Yes, people have genuinely expressed concern about awareness, signage. There are concerns but those are easy to resolve and that is why before the law came to force on August 2, we have been slow to enforce but very quick to pursue awareness. In the last two weeks, we have installed an additional 2,000 road signs across Lagos, showing that we mean well.
This is what defines our maturity and our civilisation: transportation. It is what defines ultimately how much we buy things. If we get it right all of us will be better for it.
Yesterday (Friday) we lost four university lecturers in a country that does not have enough. They were avoiding a head on collision and the only way they could go was water. If you go and investigate it, you will see that there was a loss of concentration and that is why a head on collision became imminent. Somebody took his eyes off the road, either he slept off or was distracted.
When these accidents happen, irreversible changes follow. From the day that accident happened, we have widows and widowers, you can’t change it anymore. For one second you will cause an irreversible change in your life. Even if some of them survived, life will not be the same again. For one second? What do you want? You want to smoke? You want to drink? You want to give your baby breast milk? Those are some of the things we see.
You know what? Accidents don’t discriminate. It may be you, it may be me. There is nothing wrong with us, we just need to change the way we do things. See, in all that traffic you see abroad, you don’t see Okada running against traffic!
I don’t see our prosperity in cash, I see our prosperity as a state in the quality of life of the people we have. That is my balance sheet. The quality of life of the people I serve.

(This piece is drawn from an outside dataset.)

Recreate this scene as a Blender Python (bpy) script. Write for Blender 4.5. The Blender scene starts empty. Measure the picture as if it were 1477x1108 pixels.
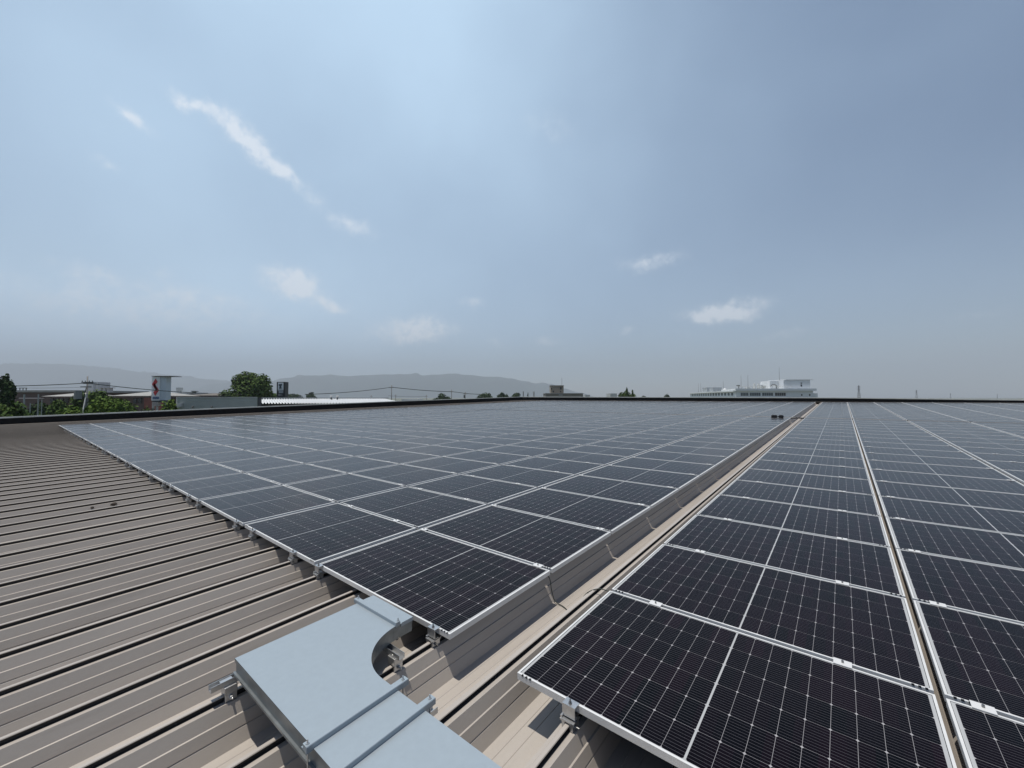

Now add that to the stress of okada and keke, add siren. What should be used only for emergency we now put it on every day. And I have been asking this question and nobody has been able to answer it? Are we in a perpetual emergency? I have insisted that no matter the temptation to use siren I don’t intend to use it until I leave office. I have been in very bad traffic, we have never put on the siren in my car and it is an absolute rule for my commissioners.